*STATED PROBLEM*.
Retype the data that follows line by line, exactly, and leave its pictures out.

--- start of RECORDED DATA ---

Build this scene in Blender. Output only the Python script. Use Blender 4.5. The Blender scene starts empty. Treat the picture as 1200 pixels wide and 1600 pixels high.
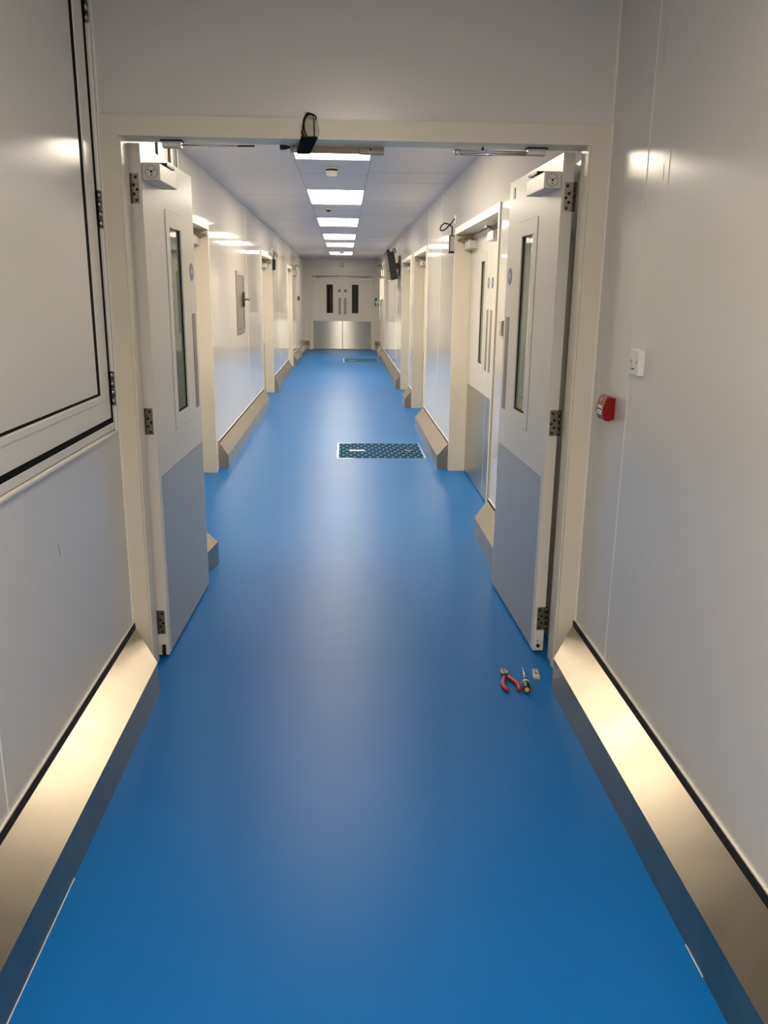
import bpy, bmesh, math, random
from mathutils import Vector, Matrix
random.seed(7)
PI = math.pi
SC = bpy.context.scene
COL = SC.collection

# ------------------------------------------------------------------ materials
def node_mat(name):
    m = bpy.data.materials.new(name); m.use_nodes = True
    nt = m.node_tree
    return m, nt, nt.nodes['Principled BSDF']

def mat(name, col, rough=.5, metal=0.0, coat=0.0, spec=.5, var=0.0, vscale=6.0, bump=0.0, bscale=3.0, rvar=0.0, aniso=None):
    m, nt, b = node_mat(name)
    b.inputs['Base Color'].default_value = (*col, 1)
    b.inputs['Roughness'].default_value = rough
    b.inputs['Metallic'].default_value = metal
    b.inputs['Coat Weight'].default_value = coat
    b.inputs['Coat Roughness'].default_value = .05
    b.inputs['Specular IOR Level'].default_value = spec
    tc = nt.nodes.new('ShaderNodeTexCoord')
    geo = nt.nodes.new('ShaderNodeNewGeometry')
    if var or rvar:
        n = nt.nodes.new('ShaderNodeTexNoise'); n.inputs['Scale'].default_value = vscale; n.inputs['Detail'].default_value = 4
        nt.links.new(geo.outputs['Position'], n.inputs['Vector'])
        if var:
            r = nt.nodes.new('ShaderNodeMapRange')
            r.inputs['From Min'].default_value = .3; r.inputs['From Max'].default_value = .7
            r.inputs['To Min'].default_value = 1 - var; r.inputs['To Max'].default_value = 1 + var
            nt.links.new(n.outputs['Fac'], r.inputs['Value'])
            mx = nt.nodes.new('ShaderNodeMix'); mx.data_type = 'RGBA'; mx.blend_type = 'MULTIPLY'
            mx.inputs['Factor'].default_value = 1
            mx.inputs['A'].default_value = (*col, 1)
            nt.links.new(r.outputs['Result'], mx.inputs['B'])
            nt.links.new(mx.outputs['Result'], b.inputs['Base Color'])
        if rvar:
            r = nt.nodes.new('ShaderNodeMapRange')
            r.inputs['From Min'].default_value = .3; r.inputs['From Max'].default_value = .7
            r.inputs['To Min'].default_value = max(.02, rough - rvar); r.inputs['To Max'].default_value = rough + rvar
            nt.links.new(n.outputs['Fac'], r.inputs['Value'])
            nt.links.new(r.outputs['Result'], b.inputs['Roughness'])
    if bump:
        n2 = nt.nodes.new('ShaderNodeTexNoise'); n2.inputs['Scale'].default_value = bscale; n2.inputs['Detail'].default_value = 2
        bp = nt.nodes.new('ShaderNodeBump'); bp.inputs['Strength'].default_value = 1; bp.inputs['Distance'].default_value = bump
        nt.links.new(geo.outputs['Position'], n2.inputs['Vector'])
        nt.links.new(n2.outputs['Fac'], bp.inputs['Height'])
        nt.links.new(bp.outputs['Normal'], b.inputs['Normal'])
    if aniso:                                   # grain runs lengthwise, so reflections smear upright
        b.inputs['Anisotropic'].default_value = aniso
        v = nt.nodes.new('ShaderNodeCombineXYZ'); v.inputs[2].default_value = 1
        nt.links.new(v.outputs[0], b.inputs['Tangent'])
    return m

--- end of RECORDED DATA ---

*ANSWER TO THE EXERCISE*.
Build this scene in Blender. Output only the Python script. Use Blender 4.5. The Blender scene starts empty. Treat the picture as 1200 pixels wide and 1600 pixels high.
import bpy, bmesh, math, random
from mathutils import Vector, Matrix
random.seed(7)
PI = math.pi
SC = bpy.context.scene
COL = SC.collection

# ------------------------------------------------------------------ materials
def node_mat(name):
    m = bpy.data.materials.new(name); m.use_nodes = True
    nt = m.node_tree
    return m, nt, nt.nodes['Principled BSDF']

def mat(name, col, rough=.5, metal=0.0, coat=0.0, spec=.5, var=0.0, vscale=6.0, bump=0.0, bscale=3.0, rvar=0.0, aniso=None):
    m, nt, b = node_mat(name)
    b.inputs['Base Color'].default_value = (*col, 1)
    b.inputs['Roughness'].default_value = rough
    b.inputs['Metallic'].default_value = metal
    b.inputs['Coat Weight'].default_value = coat
    b.inputs['Coat Roughness'].default_value = .05
    b.inputs['Specular IOR Level'].default_value = spec
    tc = nt.nodes.new('ShaderNodeTexCoord')
    geo = nt.nodes.new('ShaderNodeNewGeometry')
    if var or rvar:
        n = nt.nodes.new('ShaderNodeTexNoise'); n.inputs['Scale'].default_value = vscale; n.inputs['Detail'].default_value = 4
        nt.links.new(geo.outputs['Position'], n.inputs['Vector'])
        if var:
            r = nt.nodes.new('ShaderNodeMapRange')
            r.inputs['From Min'].default_value = .3; r.inputs['From Max'].default_value = .7
            r.inputs['To Min'].default_value = 1 - var; r.inputs['To Max'].default_value = 1 + var
            nt.links.new(n.outputs['Fac'], r.inputs['Value'])
            mx = nt.nodes.new('ShaderNodeMix'); mx.data_type = 'RGBA'; mx.blend_type = 'MULTIPLY'
            mx.inputs['Factor'].default_value = 1
            mx.inputs['A'].default_value = (*col, 1)
            nt.links.new(r.outputs['Result'], mx.inputs['B'])
            nt.links.new(mx.outputs['Result'], b.inputs['Base Color'])
        if rvar:
            r = nt.nodes.new('ShaderNodeMapRange')
            r.inputs['From Min'].default_value = .3; r.inputs['From Max'].default_value = .7
            r.inputs['To Min'].default_value = max(.02, rough - rvar); r.inputs['To Max'].default_value = rough + rvar
            nt.links.new(n.outputs['Fac'], r.inputs['Value'])
            nt.links.new(r.outputs['Result'], b.inputs['Roughness'])
    if bump:
        n2 = nt.nodes.new('ShaderNodeTexNoise'); n2.inputs['Scale'].default_value = bscale; n2.inputs['Detail'].default_value = 2
        bp = nt.nodes.new('ShaderNodeBump'); bp.inputs['Strength'].default_value = 1; bp.inputs['Distance'].default_value = bump
        nt.links.new(geo.outputs['Position'], n2.inputs['Vector'])
        nt.links.new(n2.outputs['Fac'], bp.inputs['Height'])
        nt.links.new(bp.outputs['Normal'], b.inputs['Normal'])
    if aniso:                                   # grain runs lengthwise, so reflections smear upright
        b.inputs['Anisotropic'].default_value = aniso
        v = nt.nodes.new('ShaderNodeCombineXYZ'); v.inputs[2].default_value = 1
        nt.links.new(v.outputs[0], b.inputs['Tangent'])
    return m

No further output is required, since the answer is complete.